(Dataset)
[start]
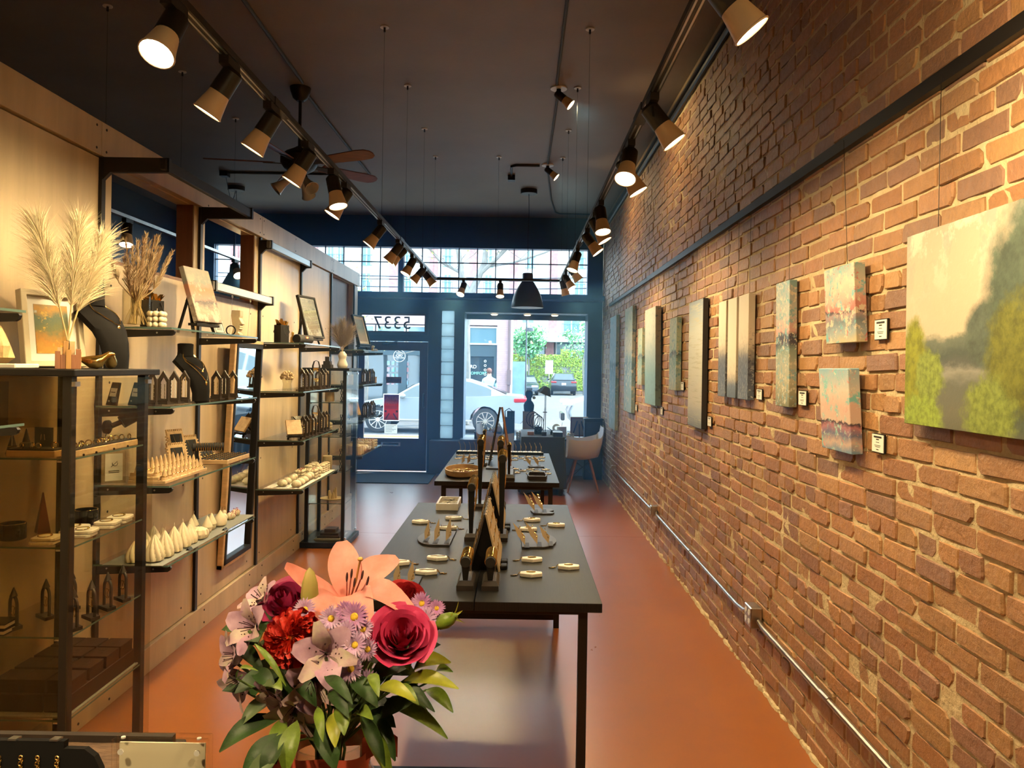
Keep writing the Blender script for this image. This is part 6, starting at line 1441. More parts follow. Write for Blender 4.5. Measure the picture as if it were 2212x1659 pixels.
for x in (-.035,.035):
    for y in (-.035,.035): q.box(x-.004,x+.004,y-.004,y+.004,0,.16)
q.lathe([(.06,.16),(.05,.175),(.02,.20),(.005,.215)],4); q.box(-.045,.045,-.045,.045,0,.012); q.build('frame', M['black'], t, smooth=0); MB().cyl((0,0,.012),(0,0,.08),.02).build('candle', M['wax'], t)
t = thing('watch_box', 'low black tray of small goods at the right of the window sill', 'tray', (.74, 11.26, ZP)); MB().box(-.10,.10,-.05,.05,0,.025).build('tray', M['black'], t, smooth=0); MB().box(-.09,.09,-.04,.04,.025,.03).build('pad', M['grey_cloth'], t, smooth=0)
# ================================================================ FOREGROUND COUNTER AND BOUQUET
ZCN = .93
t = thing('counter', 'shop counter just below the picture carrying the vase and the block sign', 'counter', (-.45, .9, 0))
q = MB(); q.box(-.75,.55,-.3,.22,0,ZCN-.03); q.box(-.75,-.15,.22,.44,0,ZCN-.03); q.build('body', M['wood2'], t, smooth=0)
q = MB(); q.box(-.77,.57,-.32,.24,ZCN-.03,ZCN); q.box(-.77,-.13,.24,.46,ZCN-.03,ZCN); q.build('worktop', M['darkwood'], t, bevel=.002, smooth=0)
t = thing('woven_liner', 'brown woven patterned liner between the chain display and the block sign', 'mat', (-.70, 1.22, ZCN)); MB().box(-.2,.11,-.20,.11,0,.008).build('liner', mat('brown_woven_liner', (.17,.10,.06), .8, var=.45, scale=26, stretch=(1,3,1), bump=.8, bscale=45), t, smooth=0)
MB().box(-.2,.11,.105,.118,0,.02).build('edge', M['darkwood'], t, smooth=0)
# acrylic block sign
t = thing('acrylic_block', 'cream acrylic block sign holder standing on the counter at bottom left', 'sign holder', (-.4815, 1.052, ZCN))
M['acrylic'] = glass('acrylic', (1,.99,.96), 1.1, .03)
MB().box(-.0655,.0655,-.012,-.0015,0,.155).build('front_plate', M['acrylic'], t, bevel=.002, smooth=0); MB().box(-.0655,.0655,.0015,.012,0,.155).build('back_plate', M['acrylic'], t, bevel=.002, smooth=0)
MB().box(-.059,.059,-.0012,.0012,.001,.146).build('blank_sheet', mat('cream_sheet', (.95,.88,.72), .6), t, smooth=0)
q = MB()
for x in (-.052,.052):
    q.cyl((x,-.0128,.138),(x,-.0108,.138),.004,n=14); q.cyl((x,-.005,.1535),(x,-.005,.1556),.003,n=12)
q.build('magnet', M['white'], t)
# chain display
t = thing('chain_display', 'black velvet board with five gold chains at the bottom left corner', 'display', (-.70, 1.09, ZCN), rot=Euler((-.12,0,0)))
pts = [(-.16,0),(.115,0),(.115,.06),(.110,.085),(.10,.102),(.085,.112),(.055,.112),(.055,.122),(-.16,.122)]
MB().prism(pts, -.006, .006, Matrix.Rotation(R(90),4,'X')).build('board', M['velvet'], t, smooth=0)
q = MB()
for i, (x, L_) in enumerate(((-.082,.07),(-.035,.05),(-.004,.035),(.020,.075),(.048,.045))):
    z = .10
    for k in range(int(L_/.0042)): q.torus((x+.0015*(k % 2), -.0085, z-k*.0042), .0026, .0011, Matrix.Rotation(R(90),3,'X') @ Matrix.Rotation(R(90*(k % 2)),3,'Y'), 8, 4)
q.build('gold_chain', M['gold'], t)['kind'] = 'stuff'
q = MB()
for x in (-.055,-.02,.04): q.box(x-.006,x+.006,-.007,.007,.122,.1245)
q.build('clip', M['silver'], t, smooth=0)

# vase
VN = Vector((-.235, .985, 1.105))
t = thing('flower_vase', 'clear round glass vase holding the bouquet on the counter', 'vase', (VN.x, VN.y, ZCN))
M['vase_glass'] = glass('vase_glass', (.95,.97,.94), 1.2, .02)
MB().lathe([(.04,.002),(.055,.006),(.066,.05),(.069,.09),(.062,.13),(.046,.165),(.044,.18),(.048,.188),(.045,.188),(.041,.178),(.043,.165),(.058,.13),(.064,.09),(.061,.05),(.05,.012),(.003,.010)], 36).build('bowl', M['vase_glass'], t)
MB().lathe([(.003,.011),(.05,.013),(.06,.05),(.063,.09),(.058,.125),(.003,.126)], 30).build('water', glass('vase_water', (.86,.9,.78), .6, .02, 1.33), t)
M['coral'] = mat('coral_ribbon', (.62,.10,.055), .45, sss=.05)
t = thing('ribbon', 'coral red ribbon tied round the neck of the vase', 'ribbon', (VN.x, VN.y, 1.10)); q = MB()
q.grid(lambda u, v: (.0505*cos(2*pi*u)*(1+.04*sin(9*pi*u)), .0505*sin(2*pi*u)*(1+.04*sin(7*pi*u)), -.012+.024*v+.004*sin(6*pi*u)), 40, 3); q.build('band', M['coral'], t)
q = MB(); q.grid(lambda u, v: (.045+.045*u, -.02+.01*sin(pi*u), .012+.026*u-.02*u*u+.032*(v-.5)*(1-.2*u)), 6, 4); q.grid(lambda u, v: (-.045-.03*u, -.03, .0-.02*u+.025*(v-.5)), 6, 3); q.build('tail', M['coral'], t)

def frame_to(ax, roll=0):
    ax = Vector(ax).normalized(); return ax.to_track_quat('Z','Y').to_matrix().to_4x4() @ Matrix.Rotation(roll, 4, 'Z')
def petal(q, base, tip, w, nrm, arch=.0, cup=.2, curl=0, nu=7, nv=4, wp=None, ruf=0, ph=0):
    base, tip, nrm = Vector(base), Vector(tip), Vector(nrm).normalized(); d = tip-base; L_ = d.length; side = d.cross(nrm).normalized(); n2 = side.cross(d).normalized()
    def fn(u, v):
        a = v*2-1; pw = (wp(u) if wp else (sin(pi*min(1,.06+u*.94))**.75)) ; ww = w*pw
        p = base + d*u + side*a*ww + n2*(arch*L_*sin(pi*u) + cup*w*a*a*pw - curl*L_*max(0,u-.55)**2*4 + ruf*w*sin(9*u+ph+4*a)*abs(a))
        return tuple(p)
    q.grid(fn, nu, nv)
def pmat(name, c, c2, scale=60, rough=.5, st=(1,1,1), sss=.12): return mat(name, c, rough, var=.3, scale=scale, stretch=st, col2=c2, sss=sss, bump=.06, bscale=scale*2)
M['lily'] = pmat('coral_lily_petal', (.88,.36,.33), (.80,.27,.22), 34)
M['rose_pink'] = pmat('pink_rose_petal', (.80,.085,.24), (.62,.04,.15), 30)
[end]
[start]
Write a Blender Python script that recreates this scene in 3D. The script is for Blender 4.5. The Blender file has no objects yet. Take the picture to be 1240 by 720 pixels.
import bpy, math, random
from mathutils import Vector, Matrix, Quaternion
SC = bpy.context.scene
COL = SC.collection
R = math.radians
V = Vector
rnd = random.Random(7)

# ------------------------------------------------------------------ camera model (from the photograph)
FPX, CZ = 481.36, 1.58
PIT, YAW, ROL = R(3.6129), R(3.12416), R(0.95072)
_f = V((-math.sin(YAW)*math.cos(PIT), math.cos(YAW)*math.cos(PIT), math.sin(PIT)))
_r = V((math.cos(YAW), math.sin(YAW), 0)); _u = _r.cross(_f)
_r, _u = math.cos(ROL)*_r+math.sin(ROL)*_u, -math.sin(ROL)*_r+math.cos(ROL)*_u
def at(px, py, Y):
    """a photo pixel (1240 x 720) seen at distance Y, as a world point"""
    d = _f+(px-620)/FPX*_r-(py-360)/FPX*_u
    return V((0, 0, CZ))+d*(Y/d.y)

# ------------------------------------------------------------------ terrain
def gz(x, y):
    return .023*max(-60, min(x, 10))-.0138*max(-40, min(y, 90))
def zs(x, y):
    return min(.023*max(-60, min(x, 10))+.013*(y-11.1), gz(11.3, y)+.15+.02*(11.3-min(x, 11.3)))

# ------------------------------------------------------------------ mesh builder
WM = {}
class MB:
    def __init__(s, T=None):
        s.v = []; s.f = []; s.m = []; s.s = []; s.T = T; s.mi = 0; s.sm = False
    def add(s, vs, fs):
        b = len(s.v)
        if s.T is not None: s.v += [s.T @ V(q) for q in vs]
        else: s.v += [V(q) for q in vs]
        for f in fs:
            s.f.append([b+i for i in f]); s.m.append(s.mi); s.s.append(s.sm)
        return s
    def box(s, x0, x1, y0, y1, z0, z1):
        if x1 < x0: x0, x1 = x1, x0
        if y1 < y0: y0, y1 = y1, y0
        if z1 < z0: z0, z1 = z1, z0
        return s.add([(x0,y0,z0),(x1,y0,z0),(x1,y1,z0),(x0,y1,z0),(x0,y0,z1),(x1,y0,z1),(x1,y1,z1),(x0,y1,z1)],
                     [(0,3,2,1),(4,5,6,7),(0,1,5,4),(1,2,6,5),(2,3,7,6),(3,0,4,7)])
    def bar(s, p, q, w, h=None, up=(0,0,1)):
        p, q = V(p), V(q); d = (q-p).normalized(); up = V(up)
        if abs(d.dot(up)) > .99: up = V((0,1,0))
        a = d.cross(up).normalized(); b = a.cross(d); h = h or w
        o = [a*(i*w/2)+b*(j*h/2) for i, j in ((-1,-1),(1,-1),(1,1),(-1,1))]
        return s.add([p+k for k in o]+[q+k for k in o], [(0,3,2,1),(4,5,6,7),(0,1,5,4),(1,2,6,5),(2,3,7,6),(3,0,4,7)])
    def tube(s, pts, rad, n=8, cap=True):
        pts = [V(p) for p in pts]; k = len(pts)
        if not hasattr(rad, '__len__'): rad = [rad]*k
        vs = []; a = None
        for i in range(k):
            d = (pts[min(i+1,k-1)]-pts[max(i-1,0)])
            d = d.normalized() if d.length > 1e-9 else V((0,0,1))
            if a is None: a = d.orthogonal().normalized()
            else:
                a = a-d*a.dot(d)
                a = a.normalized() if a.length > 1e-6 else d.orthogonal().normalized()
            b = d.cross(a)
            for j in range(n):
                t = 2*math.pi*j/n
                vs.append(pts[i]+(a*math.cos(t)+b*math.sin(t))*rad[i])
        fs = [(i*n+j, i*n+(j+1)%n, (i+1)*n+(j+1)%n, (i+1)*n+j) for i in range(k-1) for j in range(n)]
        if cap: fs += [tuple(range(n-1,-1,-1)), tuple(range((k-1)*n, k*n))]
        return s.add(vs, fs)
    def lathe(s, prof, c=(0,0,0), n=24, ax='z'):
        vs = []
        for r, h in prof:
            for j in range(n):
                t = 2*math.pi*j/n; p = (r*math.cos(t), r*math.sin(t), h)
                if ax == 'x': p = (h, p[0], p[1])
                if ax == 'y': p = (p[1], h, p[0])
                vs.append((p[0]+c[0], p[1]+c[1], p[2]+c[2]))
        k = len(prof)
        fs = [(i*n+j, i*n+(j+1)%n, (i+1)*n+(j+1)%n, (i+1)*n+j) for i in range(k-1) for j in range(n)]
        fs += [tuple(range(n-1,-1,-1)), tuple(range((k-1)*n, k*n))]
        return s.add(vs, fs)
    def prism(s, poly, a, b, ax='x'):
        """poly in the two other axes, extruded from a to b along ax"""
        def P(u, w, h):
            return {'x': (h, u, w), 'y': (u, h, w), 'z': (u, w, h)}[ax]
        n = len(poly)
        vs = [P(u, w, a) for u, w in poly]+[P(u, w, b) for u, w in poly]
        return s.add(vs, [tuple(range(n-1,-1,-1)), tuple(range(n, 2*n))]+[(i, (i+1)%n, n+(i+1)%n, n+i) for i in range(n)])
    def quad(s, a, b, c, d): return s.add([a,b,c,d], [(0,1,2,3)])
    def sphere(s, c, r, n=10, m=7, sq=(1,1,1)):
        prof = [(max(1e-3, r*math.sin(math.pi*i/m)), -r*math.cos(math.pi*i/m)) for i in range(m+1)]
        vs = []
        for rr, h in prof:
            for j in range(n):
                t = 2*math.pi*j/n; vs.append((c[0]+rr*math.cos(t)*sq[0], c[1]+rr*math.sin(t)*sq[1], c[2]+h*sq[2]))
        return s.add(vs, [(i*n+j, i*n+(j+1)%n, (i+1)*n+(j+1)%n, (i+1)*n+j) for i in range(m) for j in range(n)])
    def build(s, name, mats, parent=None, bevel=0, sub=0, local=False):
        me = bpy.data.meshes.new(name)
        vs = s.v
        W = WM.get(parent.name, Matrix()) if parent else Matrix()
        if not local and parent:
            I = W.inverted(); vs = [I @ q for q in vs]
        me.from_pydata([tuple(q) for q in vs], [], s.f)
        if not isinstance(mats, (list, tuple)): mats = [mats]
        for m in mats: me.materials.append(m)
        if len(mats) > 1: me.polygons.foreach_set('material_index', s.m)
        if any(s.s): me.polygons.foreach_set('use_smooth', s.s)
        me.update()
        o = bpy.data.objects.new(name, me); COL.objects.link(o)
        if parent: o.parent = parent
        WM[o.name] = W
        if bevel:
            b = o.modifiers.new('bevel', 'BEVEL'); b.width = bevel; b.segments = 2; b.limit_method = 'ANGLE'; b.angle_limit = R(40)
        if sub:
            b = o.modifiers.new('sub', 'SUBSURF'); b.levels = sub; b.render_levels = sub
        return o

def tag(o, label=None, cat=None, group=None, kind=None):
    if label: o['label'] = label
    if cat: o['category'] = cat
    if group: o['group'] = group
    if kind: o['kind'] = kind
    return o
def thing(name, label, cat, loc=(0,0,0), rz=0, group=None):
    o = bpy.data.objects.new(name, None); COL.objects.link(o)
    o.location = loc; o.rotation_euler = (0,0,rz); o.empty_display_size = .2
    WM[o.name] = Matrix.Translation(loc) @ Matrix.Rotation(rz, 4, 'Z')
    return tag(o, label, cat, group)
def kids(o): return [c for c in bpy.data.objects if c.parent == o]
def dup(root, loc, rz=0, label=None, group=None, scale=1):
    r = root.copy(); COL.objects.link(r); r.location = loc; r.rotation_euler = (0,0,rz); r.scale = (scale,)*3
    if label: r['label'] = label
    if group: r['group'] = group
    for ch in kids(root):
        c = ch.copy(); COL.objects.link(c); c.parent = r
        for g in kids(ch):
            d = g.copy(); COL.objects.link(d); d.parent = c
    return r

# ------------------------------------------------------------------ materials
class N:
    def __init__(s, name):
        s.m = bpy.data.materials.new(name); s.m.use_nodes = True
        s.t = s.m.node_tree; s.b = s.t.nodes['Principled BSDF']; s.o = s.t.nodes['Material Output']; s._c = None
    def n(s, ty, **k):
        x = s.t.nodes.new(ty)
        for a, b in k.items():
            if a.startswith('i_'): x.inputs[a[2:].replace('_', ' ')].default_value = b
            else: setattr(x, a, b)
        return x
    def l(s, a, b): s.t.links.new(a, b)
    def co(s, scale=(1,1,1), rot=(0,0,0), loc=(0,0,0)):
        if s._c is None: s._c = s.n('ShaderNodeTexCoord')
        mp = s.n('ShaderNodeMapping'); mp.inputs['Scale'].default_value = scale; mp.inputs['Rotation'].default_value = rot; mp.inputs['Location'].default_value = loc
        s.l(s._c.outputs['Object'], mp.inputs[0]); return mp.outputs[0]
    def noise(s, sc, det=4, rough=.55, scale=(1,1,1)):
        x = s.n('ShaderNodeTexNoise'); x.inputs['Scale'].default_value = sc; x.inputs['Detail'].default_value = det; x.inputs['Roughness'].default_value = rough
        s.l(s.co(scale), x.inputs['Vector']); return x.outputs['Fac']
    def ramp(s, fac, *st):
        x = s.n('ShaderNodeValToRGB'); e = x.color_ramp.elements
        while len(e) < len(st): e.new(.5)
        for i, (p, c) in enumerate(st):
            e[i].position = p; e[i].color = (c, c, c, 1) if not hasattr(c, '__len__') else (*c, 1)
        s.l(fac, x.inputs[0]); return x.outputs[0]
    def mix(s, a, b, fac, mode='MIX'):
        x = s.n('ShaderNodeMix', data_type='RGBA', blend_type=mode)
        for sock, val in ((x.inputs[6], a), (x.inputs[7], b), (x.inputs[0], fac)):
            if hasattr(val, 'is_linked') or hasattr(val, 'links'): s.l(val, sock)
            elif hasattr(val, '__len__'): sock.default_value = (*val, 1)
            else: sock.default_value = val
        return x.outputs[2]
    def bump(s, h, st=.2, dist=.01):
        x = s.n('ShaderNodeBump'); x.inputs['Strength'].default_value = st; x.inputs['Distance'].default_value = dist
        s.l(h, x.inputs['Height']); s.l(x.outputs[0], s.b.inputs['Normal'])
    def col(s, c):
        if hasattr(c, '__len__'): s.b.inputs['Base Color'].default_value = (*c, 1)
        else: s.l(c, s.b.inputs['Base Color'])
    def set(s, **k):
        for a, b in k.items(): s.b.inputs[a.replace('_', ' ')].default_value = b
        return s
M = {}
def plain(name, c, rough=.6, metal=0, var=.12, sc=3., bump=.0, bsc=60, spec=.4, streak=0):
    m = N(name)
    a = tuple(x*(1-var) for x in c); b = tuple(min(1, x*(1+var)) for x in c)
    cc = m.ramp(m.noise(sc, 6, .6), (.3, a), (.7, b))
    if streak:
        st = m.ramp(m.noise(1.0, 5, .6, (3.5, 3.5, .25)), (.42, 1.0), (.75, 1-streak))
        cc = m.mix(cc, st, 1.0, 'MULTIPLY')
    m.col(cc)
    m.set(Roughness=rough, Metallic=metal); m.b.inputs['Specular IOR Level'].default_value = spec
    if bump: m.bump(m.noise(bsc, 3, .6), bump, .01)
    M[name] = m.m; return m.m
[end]
[start]
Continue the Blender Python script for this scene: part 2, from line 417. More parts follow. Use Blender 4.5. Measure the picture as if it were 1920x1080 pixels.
[end]
(Task statement) All lines above with "parts" in them should be returned.

(Solution for this problem)
Keep writing the Blender script for this image. This is part 6, starting at line 1441. More parts follow. Write for Blender 4.5. Measure the picture as if it were 2212x1659 pixels.
Continue the Blender Python script for this scene: part 2, from line 417. More parts follow. Use Blender 4.5. Measure the picture as if it were 1920x1080 pixels.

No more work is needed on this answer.